- Your goal:
Give again, word for word, the lines below that run from the line with "What Blender Python" through the line with "return Vector((x, y, z + ZS))". Drop the pictures.

* START *

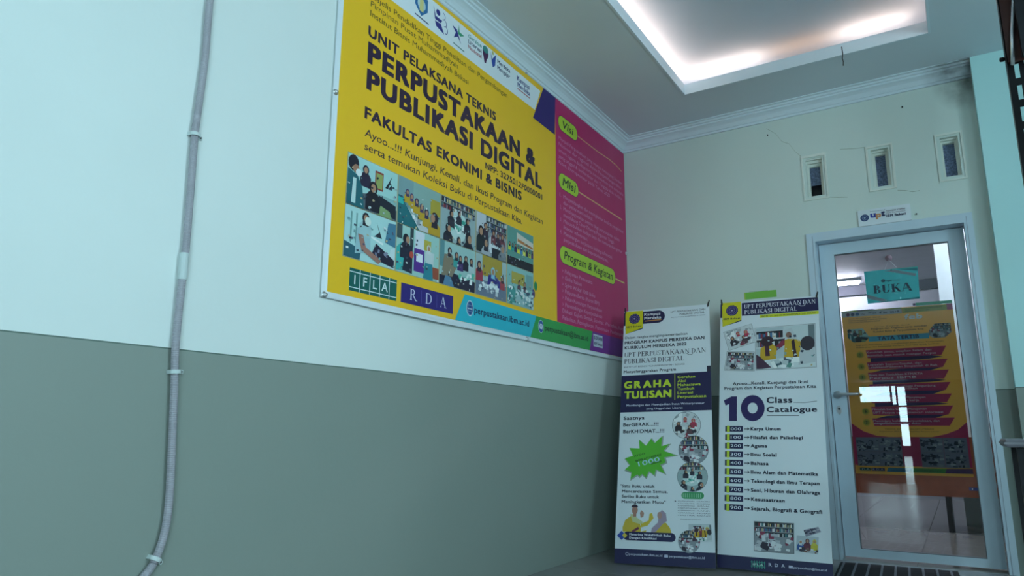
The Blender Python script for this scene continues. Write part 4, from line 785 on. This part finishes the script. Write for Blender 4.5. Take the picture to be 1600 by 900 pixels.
k.rect(1.515, 2.141, .528, 1.564, OR_, 1); k.poly([(1.515,1.525),(1.865,1.526),(1.865,1.556),(1.515,1.560)], '#c9d2dc', 2); k.poly([(1.515,1.565),(1.6,1.568),(1.75,1.562),(1.865,1.564),(1.865,1.556),(1.515,1.560)], '#8fb03a', 2); k.poly([(1.6,1.567),(1.7,1.568),(1.72,1.562),(1.62,1.56)], '#4a2a66', 3)
k.poly([(1.868,1.527),(2.138,1.527),(2.139,1.562),(1.868,1.558)], '#a8b83a', 2); k.rect(2.11, 2.141, 1.527, 1.564, MG, 3)
for i, c in enumerate(('#6a2458','#2a2a66','#2f5f9a')): k.ell(1.553+i*.028, 1.541, .011, .011, c, 3)
for i, x in enumerate((1.63, 1.672, 1.70, 1.735, 1.76, 1.80, 1.83)): k.text(('ic','*','lit','f','ibm','kamp','rdk')[i], x, 1.535, .022, .012, '#2a3560', 3, .02)
k.text('KETENTUAN BERKUNJUNG PERPUSTAKAAN', 1.885, 1.545, .2, .008, '#4a5a20', 3); k.text('PERPUSTAKAAN IBM', 1.885, 1.532, .13, .008, '#4a5a20', 3)
k.text('feb', 1.874, 1.484, .1, .033, '#ffffff', 3, .06, .1, 3)
for i, (t, w_) in enumerate((('UNIT PELAKSANA TEKNIS', .19), ('PERPUSTAKAAN & PUBLIKASI DIGITAL', .225), ('FAKULTAS EKONOMI & BISNIS', .185))): k.text(t, 1.553, 1.508-i*.012, w_, .008, '#5a4420', 3, .01)
k.text('Ayooo...Kunjungi, Kenali', 1.70, 1.447, .2, .008, '#5a4420', 3); k.text('Program dan Kegiatan serta temukan', 1.681, 1.432, .312, .012, '#4a3418', 3, .02); k.text('Koleksi Buku di Perpustakaan Kita', 1.693, 1.413, .28, .012, '#4a3418', 3, .02)
k.rect(1.661, 1.999, 1.357, 1.39, '#4cc0ea', 2); k.text('TATA TERTIB', 1.712, 1.362, .232, .024, '#1c2c66', 3, .04, 0, 3)
k.text('Bagi para Pemustaka untuk menghormati Ketertiban, Kenyamanan,', 1.586, 1.333, .488, .008, '#5a3a20', 3, .01); k.text('Kebersihan dan keamanan bersama ikuti tata tertib berikut:', 1.586, 1.318, .462, .008, '#5a3a20', 3, .01)
PV = '#3f2066'
ban = ((1.303,1.251,'Ketuklah pintu, ucapkan Salam dan','Bismillah saat masuk ruangan Perpus'),(1.224,1.176,'Lepaslah Sepatu/Sandal, dan','Letakkan/Makanan Simpanlah di Rak'),(1.158,1.107,'Bawa dan Tunjukkan KTM/KTA','Perpus IBMB'),(1.083,1.037,'Isilah buku tamu sebagai Pengunjung','yang telah di sediakan'),(1.013,.965,'Gunakan meja untuk Menyimpan','Tas dan Laptop/alat kerja'),(.942,.89,'Mintalah buku kepada Manajemen','UPT Perpus untuk mencari informasi'),(.87,.824,'Meminjam koleksi perpustakaan, dan','mengembalikannya tepat waktu.'))
for i, (z1, z0, a, b) in enumerate(ban):
    k.poly([(1.645, z0), (2.052-.004*i*0, z0), (2.082, z1+.002), (1.637, z1)], MG, 4)
    if i < 6: k.poly([(1.66, z0+.002), (1.98, z0+.004), (2.06, z0-.01), (1.98, ban[i+1][0]+.006), (1.66, ban[i+1][0])] if i % 2 == 0 else [(1.66, ban[i+1][0]), (1.72, z0-.005), (1.85, z0+.002), (2.05, z0+.002), (1.98, ban[i+1][0])], PV, 3)
    zc = (z0+z1)/2-.002; k.ring(1.604, zc, .019, .022, '#b8b43a', 4, 18); k.ell(1.603, zc, .017, .017, '#a3a83a', 4); k.text(str(i+1), 1.603, zc-.007, None, .014, '#2c2c18', 5, .03, 0, 2, 'C')
    k.text(a, 1.642, z1-.022, .36 if len(a) > 30 else .3, .013, '#f6dbe8', 5, .02); k.text(b, 1.645, z0+.009, .38 if len(b) > 30 else .26, .013, '#f6dbe8', 5, .02)
k.text('TERIMA KASIH - SALAM LITERASI', 1.701, .80, .265, .008, '#6a4a20', 3); k.text('Perpustakaan IBM, Bersama Kita Maju Bersama Literasi', 1.672, .786, .32, .007, '#6a4a20', 3)
k.poly([(1.515,.84),(1.58,.79),(1.654,.762),(1.72,.756),(1.95,.756),(2.03,.775),(2.09,.80),(2.141,.845),(2.141,.58),(1.515,.58)], MG, 2)
k.build('poster_print', M_POSTER, po)
for fn, cs in ((ph_desk, ((1.541,1.357),(1.664,1.357),(1.664,1.445),(1.541,1.445))), (ph_lib, ((1.999,1.357),(2.119,1.357),(2.119,1.446),(1.999,1.446)))):
    k = Ink(xfp); P = Photo(k, cs, lay=4); P.cl = ([(.25,0),(.8,0),(1,.3),(1,.4),(.75,1),(0,1),(0,.35)] if fn is ph_desk else [(.2,0),(.7,0),(1,.35),(1,1),(.3,1),(0,.5),(0,.15)]); fn(P); k.build('photo_print', M_POSTER, po)
for i in range(8):
    x0, x1 = ((1.534,1.657),(1.663,1.782),(1.888,2.003),(2.01,2.126))[i % 4]; z0, z1 = ((.668,.75),(.58,.662))[i//4]
    k = Ink(xfp); k.rect(x0-.003, x1+.003, z0-.003, z1+.003, '#8f8896', 3); ph_mono(Photo(k, ((x0,z0),(x1,z0),(x1,z1),(x0,z1)), lay=4)); k.build('photo_print', M_POSTER, po)
k = Ink(xfp); k.rect(1.53, 2.13, .542, .568, OR_, 2); k.rect(1.54, 1.60, .548, .566, '#1f5a50', 3); k.rect(1.605, 1.68, .548, .566, '#2f2466', 3); k.text('IFLA', 1.545, .552, .05, .01, '#b8c8c8', 4); k.text('R D A', 1.612, .552, .06, .01, '#b8c8c8', 4)
k.poly([(1.69,.545),(1.81,.545),(1.83,.57),(1.70,.57)], '#3a88a8', 3); k.poly([(1.81,.545),(2.0,.545),(2.01,.572),(1.83,.57)], '#4a9a3a', 3); k.poly([(2.0,.545),(2.141,.545),(2.141,.575),(2.01,.572)], '#5a2a6a', 3); k.text('perpustakaan.ibm.ac.id', 1.715, .553, .09, .008, '#1d3f70', 4); k.text('perpustakaan@ibm.ac.id', 1.85, .553, .13, .008, '#1c3a1e', 4)
k.build('strip_print', M_POSTER, po); k = Ink(xfp); k.rect(1.946, 2.141, 1.5655, 1.585, '#2a9a72', 3); k.rect(1.93, 1.945, 1.568, 1.583, '#2a2a4a', 3); k.build('strip_print', M_POSTER, po)
# hanging OPEN sign in its plastic sleeve
XS = lambda x, z: (2.1116+(x-2.1116)*1.0165, .7756+(z-.7756)*1.0165)
bk = empty('open_sign', (0, LY-.006, 0)); tag(bk, 'turquoise BUKA sign in a clear sleeve hanging on the door glass', 'sign')
def q4(pts, y): return [XS(*p)[:1]+(y,)+XS(*p)[1:] for p in pts]
MB().add(q4([(1.677,1.604),(1.972,1.610),(1.980,1.817),(1.673,1.818)], .0)+q4([(1.677,1.604),(1.972,1.610),(1.980,1.817),(1.673,1.818)], .0012), [(0,1,2,3),(7,6,5,4),(0,4,5,1),(1,5,6,2),(2,6,7,3),(3,7,4,0)]).build('card', mat('turquoise_card', '#48d6dc', .5), bk)
k = Ink(XS); GS = '#86a0ac'
k.poly([(1.673,1.818),(1.80,1.818),(1.98,1.806),(1.98,1.817)], '#3fc2b8', 1); k.poly([(1.79,1.81),(1.85,1.812),(1.968,1.772),(1.962,1.757)], GS, 2); k.poly([(1.675,1.665),(1.69,1.66),(1.80,1.615),(1.76,1.61),(1.68,1.637)], GS, 2); k.poly([(1.86,1.812),(1.978,1.79),(1.978,1.808)], '#1c8f9a', 2); k.poly([(1.677,1.604),(1.972,1.61),(1.972,1.622),(1.80,1.612)], '#1c8f9a', 2)
k.ell(1.779, 1.746, .013, .011, '#1b5a6e', 2); k.text('upt', 1.797, 1.738, .032, .014, '#17506a', 2, .05); k.text('Perpustakaan', 1.833, 1.744, .045, .005, '#2f8090', 2); k.text('Digital IBM', 1.833, 1.737, .04, .005, '#2f8090', 2)
k.serif('BUKA', 1.716, 1.666, .225, .053, '#123f56', 3, 1.35); k.build('lettering', M_PAPER, bk)
ms = bpy.data.materials.new('clear_sleeve'); ms.use_nodes = True; nt = ms.node_tree; nt.nodes.clear()
out = nt.nodes.new('ShaderNodeOutputMaterial'); mx = nt.nodes.new('ShaderNodeMixShader'); tr = nt.nodes.new('ShaderNodeBsdfTransparent'); gl = nt.nodes.new('ShaderNodeBsdfGlossy'); fz = nt.nodes.new('ShaderNodeFresnel'); tc = nt.nodes.new('ShaderNodeTexCoord'); nz = nt.nodes.new('ShaderNodeTexNoise'); bp_ = nt.nodes.new('ShaderNodeBump')
nz.inputs['Scale'].default_value = 22; bp_.inputs['Strength'].default_value = .7; bp_.inputs['Distance'].default_value = .01; gl.inputs['Roughness'].default_value = .08; fz.inputs[0].default_value = 1.45
nt.links.new(tc.outputs['Object'], nz.inputs['Vector']); nt.links.new(nz.outputs['Fac'], bp_.inputs['Height']); nt.links.new(bp_.outputs[0], gl.inputs['Normal']); nt.links.new(bp_.outputs[0], fz.inputs['Normal'])
nt.links.new(fz.outputs[0], mx.inputs[0]); nt.links.new(tr.outputs[0], mx.inputs[1]); nt.links.new(gl.outputs[0], mx.inputs[2]); nt.links.new(mx.outputs[0], out.inputs[0])
MB().add(q4([(1.67,1.598),(1.984,1.606),(1.985,1.822),(1.668,1.824)], -.004), [(0,1,2,3)]).build('plastic_sleeve', ms, bk)
hx, hz = XS(1.823, 1.892); lx, lz = XS(1.795, 1.817); rx, rz = XS(1.862, 1.826); sx_, sz_ = XS(1.831, 1.812)
MB().tube([(lx, -.002, lz), (hx, -.006, hz-.012), (rx, -.002, rz)], .0014, 6).build('string', mat('white_string', '#dfe6ea', .7), bk)
MB().lathe([(0,-.002),(.004,-.002),(.004,.0),(0,0)], (sx_, -.003, sz_-.002), 'y', 10).build('eyelet', M_NAIL, bk)
MB().lathe([(0, -.02), (.006, -.018), (.008, -.008), (.019, -.003), (.021, .002), (0, .002)], (hx, .004, hz), 'y', 18).build('suction_hook', mat('pink_rubber', '#a88a98', .35), bk, smooth=True)

# ------------------------------------------------------------------ door mat
dm = empty('door_mat', (1.45, -.45, 0), .06); tag(dm, 'dark grey ribbed door mat with pale stripes before the glass door', 'mat')
MB().box(-.03, .58, -.27, .32, .0005, .009).build('backing', mat('mat_pile', '#25262c', .95, 0, .3, 120, .5, 200), dm, bevel=.003)
MS = mat('mat_stripe', '#7d828c', .95, 0, .2, 90)
for i in range(9): MB().box(-.015+i*.069, -.003+i*.069, -.26, .31, .009, .0115).build('stripe', MS, dm)

# ------------------------------------------------------------------ table and steel rack at the right
tb = empty('side_table', (2.254, -1.5, 0)); tag(tb, 'table with grey rounded edge and black legs at the right side', 'table')
MB().box(.0, .75, 0, .5, .722, .756).build('tabletop', mat('grey_laminate', '#8a8790', .35), tb, bevel=.009); MB().box(-.0035, .7535, -.0035, .5035, .735, .743).build('edge_band', mat('pale_edge', '#a9a6ae', .3, .4), tb)
for x, y in ((.038, .03), (.69, .03), (.038, .44), (.69, .44)): MB().box(x, x+.03, y, y+.03, 0, .722).build('leg', M_BLACKP, tb)
rk = empty('steel_rack', (2.42, -2.6, 0)); tag(rk, 'black slotted steel rack at the right edge with a brown board', 'rack')
for (x, y, sx, sy) in ((0, .88, 1, -1), (.4, .88, -1, -1), (0, 0, 1, 1), (.4, 0, -1, 1)):
    xa, xb = sorted((x, x+sx*.06)); holes = [(xa+.026, xa+.042, z_, z_+.062) for z_ in [.035+.094*q for q in range(29)]]
    g = MB(); gridwall(g, 'y', [xa, xb], [0, 2.85], y-.002, y, holes); ya, yb = sorted((y, y+sy*.042)); g.box(x-.001, x+.001, ya, yb, 0, 2.85); g.build('post', M_DARK, rk)
for z in (.3, .9, 1.5, 2.1, 2.82): MB().box(.0, .4, 0, .88, z, z+.03).build('shelf', M_DARK, rk) if z > 2.5 or z < .5 else MB().box(.045, .4, 0, .84, z, z+.03).build('shelf', M_DARK, rk)
MB().box(.006, .40, .855, .868, 2.262, 2.80).build('back_board', M_WOODD, rk).__setitem__('label', 'dark brown board')
MB().tube([(.018, .84, 2.24), (.032, .842, 2.38), (.068, .845, 2.62), (.085, .845, 2.8)], .0075, 10).build('chrome_bar', M_STEEL, rk, smooth=True)
MB().box(.052, .4, .80, .84, 2.262, 2.8).build('black_case', M_BLACKP, rk)
MB().lathe([(0,-.02),(.009,-.018),(.01,-.006),(.005,0),(0,0)], (0, .875, 2.29), 'x', 10).build('bolt', M_DARK, rk)
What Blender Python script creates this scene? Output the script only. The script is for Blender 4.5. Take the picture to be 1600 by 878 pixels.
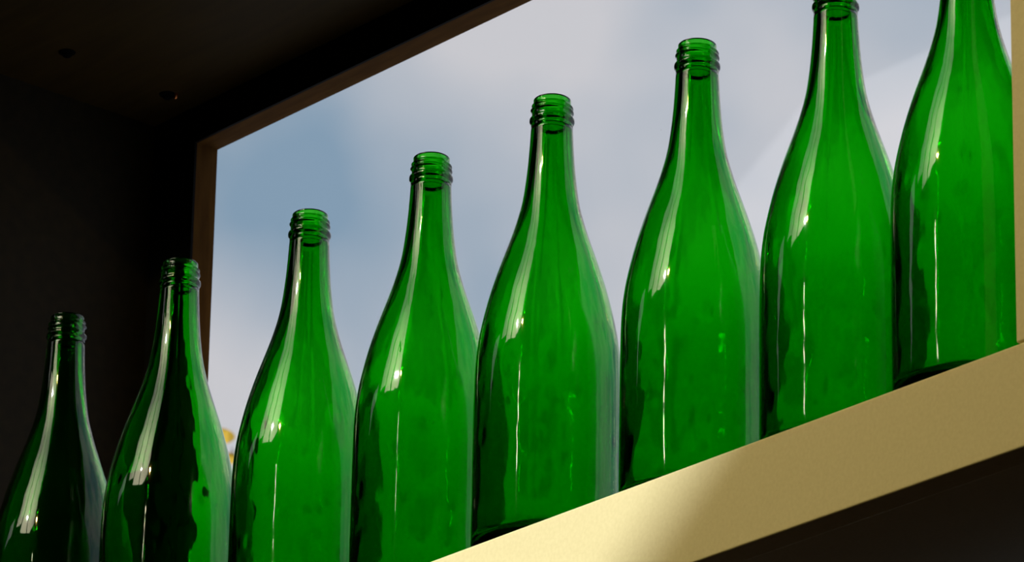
import bpy, bmesh, math, random
from mathutils import Vector, Matrix

# ------------------------------------------------------------------ scene
scene = bpy.context.scene
for o in list(bpy.data.objects):
    bpy.data.objects.remove(o, do_unlink=True)
C = scene.collection
ZS = 2.30                       # height of the sill top above the floor


def P(x, y, z):                 # coordinates are taken from the sill top
    return Vector((x, y, z + ZS))


# ------------------------------------------------------------------ camera
YAW, PITCH, ROLL, FPX = math.radians(49.8858), math.radians(21.9258), math.radians(1.0813), 8409.75
fw = Vector((-math.sin(YAW) * math.cos(PITCH), math.cos(YAW) * math.cos(PITCH), math.sin(PITCH)))
rt = Vector((math.cos(YAW), math.sin(YAW), 0))
up = rt.cross(fw)
r2 = rt * math.cos(ROLL) + up * math.sin(ROLL)
u2 = -rt * math.sin(ROLL) + up * math.cos(ROLL)
cam_data = bpy.data.cameras.new('camera')
cam = bpy.data.objects.new('camera', cam_data)
C.objects.link(cam)
M = Matrix((r2, u2, -fw)).transposed().to_4x4()
M.translation = P(2.35027, -2.01357, -1.06164)
cam.matrix_world = M
cam_data.sensor_width = 36.0
cam_data.lens = FPX / 1600 * 36.0
cam_data.clip_start = 0.05
cam_data.clip_end = 400
cam_data.dof.use_dof = True
cam_data.dof.focus_distance = 3.33
cam_data.dof.aperture_fstop = 38
scene.camera = cam

# ------------------------------------------------------------------ view, world, sun
vs = scene.view_settings
vs.view_transform = 'Standard'
vs.look = 'None'
vs.gamma = 1.0
vs.use_curve_mapping = False
vs.exposure = 0.0
cy = scene.cycles
cy.max_bounces = 28
cy.transmission_bounces = 24
cy.transparent_max_bounces = 24
cy.glossy_bounces = 8
cy.diffuse_bounces = 4
cy.sample_clamp_indirect = 12.0
cy.blur_glossy = 0.3
cy.use_denoising = True

world = bpy.data.worlds.new('sky')
scene.world = world
world.use_nodes = True
wn, wl = world.node_tree.nodes, world.node_tree.links
bg = wn['Background']
tc = wn.new('ShaderNodeTexCoord')
mp = wn.new('ShaderNodeMapping')
mp.inputs['Location'].default_value = (-2.48, 0.635, 1.03)
nz = wn.new('ShaderNodeTexNoise')
nz.inputs['Scale'].default_value = 8.0
nz.inputs['Detail'].default_value = 4.0
nz.inputs['Roughness'].default_value = 0.45
ramp = wn.new('ShaderNodeValToRGB')
cr = ramp.color_ramp
cr.elements[0].position = 0.355
cr.elements[0].color = (0.26, 0.38, 0.51, 1)
cr.elements[1].position = 0.535
cr.elements[1].color = (0.66, 0.66, 0.70, 1)
wl.new(tc.outputs['Generated'], mp.inputs['Vector'])
wl.new(mp.outputs['Vector'], nz.inputs['Vector'])
wl.new(nz.outputs['Fac'], ramp.inputs['Fac'])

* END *

- Task output:
What Blender Python script creates this scene? Output the script only. The script is for Blender 4.5. Take the picture to be 1600 by 878 pixels.
import bpy, bmesh, math, random
from mathutils import Vector, Matrix

# ------------------------------------------------------------------ scene
scene = bpy.context.scene
for o in list(bpy.data.objects):
    bpy.data.objects.remove(o, do_unlink=True)
C = scene.collection
ZS = 2.30                       # height of the sill top above the floor


def P(x, y, z):                 # coordinates are taken from the sill top
    return Vector((x, y, z + ZS))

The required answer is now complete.